Why stores have surveillance cameras, Vol. 2

Hello, and thanks again to Walter Olson for welcoming me back to help fill in this week. His prior post reminded me of this surveillance tape I’ve kept after all these years simply for comic relief.

The tape shows one customer casually stroll through the door without incident all the while another intending customer in quite the hurry tries to run in–he thought–through an open door. Instead, it was the plate glass adjacent to the door. He smacks into it bowing the glass and then storms into the store while the other customers gawk at him. The original clip was without sound but I couldn’t resist jazzing it up with Gonna Fly Now from Rocky.

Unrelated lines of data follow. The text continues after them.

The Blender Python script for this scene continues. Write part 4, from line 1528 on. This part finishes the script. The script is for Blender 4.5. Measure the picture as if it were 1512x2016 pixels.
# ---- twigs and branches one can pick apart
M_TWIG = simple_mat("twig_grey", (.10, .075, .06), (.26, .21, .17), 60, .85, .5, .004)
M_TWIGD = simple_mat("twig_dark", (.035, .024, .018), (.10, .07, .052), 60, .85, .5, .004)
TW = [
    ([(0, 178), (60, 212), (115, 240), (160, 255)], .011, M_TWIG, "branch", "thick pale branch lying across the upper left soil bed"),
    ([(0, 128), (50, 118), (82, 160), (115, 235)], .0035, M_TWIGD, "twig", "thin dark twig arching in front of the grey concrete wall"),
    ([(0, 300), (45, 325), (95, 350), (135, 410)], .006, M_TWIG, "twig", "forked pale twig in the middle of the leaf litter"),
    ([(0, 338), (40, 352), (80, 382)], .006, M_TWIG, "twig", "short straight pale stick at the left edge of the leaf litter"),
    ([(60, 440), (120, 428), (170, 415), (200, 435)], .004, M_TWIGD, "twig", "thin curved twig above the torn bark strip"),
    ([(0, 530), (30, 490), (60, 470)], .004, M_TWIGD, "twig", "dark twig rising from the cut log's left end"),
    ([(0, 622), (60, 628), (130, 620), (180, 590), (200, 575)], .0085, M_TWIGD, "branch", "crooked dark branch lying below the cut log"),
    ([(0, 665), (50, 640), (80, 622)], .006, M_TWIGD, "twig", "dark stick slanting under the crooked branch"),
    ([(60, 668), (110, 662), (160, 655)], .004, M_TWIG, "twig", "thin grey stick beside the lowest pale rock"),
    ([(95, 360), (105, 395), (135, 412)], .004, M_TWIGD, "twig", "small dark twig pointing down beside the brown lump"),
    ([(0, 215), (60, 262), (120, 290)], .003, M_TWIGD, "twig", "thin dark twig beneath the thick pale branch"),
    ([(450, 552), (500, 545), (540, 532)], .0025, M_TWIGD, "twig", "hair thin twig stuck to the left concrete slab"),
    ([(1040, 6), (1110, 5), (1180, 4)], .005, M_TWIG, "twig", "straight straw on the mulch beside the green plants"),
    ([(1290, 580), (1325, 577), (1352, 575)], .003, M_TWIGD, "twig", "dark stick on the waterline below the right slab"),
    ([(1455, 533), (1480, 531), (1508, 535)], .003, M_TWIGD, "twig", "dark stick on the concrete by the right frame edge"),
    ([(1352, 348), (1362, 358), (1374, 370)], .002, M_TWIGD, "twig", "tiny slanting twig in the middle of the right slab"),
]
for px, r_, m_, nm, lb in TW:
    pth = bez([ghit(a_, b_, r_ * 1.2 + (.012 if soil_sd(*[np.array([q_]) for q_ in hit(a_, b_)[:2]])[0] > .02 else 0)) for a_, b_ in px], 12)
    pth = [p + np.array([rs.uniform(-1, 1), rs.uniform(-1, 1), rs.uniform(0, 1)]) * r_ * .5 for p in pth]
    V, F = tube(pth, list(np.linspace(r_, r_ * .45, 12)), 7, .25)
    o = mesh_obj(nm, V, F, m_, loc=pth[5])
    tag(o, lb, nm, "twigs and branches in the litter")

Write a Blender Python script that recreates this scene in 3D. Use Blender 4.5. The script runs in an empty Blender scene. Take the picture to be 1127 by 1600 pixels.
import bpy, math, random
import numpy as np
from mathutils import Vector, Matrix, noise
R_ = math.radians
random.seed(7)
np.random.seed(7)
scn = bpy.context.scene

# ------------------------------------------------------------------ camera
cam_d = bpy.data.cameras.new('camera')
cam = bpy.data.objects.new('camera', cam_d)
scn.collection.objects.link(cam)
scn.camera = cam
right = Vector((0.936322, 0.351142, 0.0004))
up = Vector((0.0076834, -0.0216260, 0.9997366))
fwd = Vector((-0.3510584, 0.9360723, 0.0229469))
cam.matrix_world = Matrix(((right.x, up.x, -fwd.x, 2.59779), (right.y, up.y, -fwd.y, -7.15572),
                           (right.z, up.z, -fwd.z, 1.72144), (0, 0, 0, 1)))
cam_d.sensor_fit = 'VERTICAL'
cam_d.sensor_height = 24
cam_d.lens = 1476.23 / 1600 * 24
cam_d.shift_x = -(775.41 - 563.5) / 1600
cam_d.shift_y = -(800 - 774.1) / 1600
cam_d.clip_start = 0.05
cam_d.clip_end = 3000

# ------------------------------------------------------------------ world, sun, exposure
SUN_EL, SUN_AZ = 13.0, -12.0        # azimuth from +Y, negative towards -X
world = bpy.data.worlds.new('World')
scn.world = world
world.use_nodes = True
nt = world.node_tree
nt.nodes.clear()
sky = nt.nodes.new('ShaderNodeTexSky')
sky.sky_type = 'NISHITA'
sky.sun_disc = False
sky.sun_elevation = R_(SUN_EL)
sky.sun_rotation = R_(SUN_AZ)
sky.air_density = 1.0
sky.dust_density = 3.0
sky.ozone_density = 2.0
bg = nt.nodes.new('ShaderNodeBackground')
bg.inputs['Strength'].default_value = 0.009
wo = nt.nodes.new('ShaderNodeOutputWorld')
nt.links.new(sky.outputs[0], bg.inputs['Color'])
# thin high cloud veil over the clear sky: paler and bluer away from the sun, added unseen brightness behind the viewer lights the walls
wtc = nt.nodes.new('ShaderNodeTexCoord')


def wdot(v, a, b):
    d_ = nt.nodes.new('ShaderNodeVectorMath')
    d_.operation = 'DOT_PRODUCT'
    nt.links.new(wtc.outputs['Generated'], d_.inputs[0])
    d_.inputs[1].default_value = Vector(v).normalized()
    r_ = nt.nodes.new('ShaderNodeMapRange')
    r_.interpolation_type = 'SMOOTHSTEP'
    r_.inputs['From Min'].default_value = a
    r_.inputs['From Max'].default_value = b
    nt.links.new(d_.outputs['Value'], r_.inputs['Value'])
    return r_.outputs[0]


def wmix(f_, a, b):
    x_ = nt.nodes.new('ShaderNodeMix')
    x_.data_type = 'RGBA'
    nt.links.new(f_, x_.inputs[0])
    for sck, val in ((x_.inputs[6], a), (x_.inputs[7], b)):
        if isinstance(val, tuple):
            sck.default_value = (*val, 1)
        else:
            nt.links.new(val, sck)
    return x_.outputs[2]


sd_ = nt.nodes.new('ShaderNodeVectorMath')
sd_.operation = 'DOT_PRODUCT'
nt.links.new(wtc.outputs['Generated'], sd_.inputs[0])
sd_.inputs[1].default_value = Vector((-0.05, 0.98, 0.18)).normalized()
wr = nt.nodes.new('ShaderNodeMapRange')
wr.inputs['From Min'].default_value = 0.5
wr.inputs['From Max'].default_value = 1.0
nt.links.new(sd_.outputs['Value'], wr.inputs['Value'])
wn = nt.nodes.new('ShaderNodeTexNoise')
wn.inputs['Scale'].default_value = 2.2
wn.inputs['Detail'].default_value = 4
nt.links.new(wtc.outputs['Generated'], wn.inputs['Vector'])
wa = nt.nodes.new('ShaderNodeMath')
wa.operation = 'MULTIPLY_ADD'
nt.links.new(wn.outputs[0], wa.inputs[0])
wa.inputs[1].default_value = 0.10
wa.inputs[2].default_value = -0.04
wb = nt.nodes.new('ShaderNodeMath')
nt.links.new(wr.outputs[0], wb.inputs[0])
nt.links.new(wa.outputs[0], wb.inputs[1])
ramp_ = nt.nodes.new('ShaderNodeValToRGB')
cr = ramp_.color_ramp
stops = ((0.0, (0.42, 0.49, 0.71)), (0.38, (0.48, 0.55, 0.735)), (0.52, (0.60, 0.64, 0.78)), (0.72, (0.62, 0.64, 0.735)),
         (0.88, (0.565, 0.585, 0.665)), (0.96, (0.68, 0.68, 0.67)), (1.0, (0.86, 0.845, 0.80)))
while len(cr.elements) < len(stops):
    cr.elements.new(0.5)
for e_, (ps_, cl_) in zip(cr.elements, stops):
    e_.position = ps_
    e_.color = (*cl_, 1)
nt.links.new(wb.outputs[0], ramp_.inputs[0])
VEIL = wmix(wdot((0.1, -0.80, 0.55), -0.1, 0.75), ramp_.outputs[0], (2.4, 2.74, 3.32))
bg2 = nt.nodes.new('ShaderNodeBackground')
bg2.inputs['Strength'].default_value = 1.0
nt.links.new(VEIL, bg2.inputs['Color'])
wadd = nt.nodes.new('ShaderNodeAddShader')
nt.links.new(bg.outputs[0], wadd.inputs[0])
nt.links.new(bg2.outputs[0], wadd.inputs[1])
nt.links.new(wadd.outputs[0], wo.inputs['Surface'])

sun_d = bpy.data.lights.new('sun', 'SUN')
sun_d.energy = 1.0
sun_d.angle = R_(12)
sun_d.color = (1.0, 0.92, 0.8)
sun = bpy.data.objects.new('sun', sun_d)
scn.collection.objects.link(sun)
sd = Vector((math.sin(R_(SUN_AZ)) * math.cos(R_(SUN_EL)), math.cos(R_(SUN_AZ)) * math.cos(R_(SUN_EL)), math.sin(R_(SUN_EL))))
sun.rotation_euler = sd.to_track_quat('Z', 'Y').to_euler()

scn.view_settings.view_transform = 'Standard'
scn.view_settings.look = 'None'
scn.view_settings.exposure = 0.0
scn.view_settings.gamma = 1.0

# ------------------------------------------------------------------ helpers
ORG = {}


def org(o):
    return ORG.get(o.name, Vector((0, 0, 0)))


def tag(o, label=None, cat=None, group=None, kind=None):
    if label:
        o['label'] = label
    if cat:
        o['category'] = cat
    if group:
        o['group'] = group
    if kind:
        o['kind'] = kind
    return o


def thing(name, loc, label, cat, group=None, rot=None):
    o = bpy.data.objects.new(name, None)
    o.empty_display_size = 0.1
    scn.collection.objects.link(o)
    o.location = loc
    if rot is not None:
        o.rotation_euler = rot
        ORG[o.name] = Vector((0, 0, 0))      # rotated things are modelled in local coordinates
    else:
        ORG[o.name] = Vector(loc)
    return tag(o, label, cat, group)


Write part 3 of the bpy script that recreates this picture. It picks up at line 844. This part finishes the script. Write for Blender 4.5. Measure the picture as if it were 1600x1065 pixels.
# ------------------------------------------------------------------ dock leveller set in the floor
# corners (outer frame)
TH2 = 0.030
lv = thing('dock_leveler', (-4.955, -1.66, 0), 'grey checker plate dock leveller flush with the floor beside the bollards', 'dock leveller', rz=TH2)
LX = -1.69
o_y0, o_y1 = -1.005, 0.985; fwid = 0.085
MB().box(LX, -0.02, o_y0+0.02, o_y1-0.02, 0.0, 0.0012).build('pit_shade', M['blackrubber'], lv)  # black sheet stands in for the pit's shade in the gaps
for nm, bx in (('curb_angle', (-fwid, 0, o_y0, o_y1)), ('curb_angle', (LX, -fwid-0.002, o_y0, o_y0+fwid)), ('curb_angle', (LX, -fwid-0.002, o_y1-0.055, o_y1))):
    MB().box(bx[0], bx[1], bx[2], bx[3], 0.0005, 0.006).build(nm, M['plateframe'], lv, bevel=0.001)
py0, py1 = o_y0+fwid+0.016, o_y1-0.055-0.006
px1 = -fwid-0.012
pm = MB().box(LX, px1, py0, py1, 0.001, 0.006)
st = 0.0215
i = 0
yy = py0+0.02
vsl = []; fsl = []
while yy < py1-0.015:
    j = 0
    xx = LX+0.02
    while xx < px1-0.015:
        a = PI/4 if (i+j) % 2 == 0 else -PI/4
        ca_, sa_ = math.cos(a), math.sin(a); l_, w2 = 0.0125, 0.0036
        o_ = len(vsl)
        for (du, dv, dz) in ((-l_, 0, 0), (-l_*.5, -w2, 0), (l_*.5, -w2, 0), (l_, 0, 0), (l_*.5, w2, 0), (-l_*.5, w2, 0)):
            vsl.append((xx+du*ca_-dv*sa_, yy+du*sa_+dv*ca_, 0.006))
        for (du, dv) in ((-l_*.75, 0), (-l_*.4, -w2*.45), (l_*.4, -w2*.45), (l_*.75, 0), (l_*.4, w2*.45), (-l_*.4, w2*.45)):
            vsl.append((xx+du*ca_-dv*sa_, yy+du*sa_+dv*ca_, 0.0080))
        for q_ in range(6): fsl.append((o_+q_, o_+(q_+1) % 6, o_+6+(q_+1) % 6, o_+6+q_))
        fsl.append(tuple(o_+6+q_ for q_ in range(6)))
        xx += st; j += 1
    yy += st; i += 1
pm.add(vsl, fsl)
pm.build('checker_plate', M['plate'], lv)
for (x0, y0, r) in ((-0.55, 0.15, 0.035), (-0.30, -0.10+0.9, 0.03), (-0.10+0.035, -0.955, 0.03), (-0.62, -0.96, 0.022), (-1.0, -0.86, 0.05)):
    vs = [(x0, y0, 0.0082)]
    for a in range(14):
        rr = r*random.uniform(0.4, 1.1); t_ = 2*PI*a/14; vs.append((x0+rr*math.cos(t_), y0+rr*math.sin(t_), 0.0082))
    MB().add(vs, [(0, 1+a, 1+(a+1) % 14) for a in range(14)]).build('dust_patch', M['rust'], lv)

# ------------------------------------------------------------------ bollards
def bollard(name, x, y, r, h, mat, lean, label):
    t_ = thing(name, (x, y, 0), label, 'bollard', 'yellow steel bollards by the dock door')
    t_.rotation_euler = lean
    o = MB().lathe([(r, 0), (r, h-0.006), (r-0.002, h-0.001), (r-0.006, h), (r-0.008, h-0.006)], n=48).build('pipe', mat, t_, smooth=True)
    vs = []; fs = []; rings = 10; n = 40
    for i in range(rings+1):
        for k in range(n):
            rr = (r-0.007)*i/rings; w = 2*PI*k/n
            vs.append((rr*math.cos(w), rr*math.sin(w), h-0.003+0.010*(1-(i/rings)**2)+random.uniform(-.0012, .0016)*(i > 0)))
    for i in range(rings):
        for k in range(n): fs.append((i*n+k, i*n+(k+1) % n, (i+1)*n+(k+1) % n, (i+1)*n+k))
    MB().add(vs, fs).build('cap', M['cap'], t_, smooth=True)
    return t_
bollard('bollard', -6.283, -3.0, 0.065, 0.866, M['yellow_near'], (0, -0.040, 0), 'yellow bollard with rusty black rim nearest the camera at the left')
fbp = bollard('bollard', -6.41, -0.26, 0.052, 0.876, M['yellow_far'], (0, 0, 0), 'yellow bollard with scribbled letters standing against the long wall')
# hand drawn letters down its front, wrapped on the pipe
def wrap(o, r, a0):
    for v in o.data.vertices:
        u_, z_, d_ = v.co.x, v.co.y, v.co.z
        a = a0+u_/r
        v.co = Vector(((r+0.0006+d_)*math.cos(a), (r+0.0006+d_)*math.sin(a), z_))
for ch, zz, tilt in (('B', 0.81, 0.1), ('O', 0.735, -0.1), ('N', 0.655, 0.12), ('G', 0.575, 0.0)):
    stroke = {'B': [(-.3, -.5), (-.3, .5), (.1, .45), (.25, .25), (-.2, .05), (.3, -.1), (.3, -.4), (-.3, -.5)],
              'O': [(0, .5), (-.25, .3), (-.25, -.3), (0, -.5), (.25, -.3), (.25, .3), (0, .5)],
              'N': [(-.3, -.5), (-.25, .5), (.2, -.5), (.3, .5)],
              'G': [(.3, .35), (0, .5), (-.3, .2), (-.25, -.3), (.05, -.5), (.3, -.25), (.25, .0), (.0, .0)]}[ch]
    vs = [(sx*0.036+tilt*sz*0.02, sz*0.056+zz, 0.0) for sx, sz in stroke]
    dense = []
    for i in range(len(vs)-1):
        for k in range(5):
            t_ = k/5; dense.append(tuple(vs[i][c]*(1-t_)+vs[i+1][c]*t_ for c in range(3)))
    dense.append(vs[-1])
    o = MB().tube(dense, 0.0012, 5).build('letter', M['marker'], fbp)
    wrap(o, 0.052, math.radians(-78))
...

Here’s the Overlawyered part: he made a claim against the store owner; and, the claim was paid as a compromise. Part of the reason why is visible on the video—can you see it?

6 Comments

  • Probably because there wasn’t any stickers or paper hanging on the immobile glass. Usually stores have some sort of visual cue on the immobile glass so as to STOP THE IDIOTS from running into said immobile glass.
    Dumb ass, why oh why do we have to pay higher prices for things, just because some stooopid dipwad gets lucky with a law suit!!?!?!?

    Steve

  • Nosebleed?

  • I always thought those stickers were counterproductive. If it’s an “automatic caution door”, I shouldn’t have to be careful.

  • Yeah, the store owner forgot to put those silhouettes of falcons and eagles on the glass panel the birdbrain ran into.

    I, on the other hand, always get zapped by the old only-one-of-a-pair-of-door-unlocked gimmick and usually end up with a sprained wrist. I guess it’s my own fault for being left-handed.

  • I witnessed such an event while I was stationed in Okinawa. This woman was in a rush and walked right into the glass, she stumbled backward with a confused look and……immediatly did it again.

  • I don’t buy claims like this. I can understand walking into a glass panel thinking it was a door that pushes OUT, but it is nearly universal in commercial building codes in the US now that you must pull a handle towards yourself on manual doors to enter a building. Even had he aligned himself with an actual door, his action of running towards the door and bouncing/pushing into it STILL would have been the incorrect action!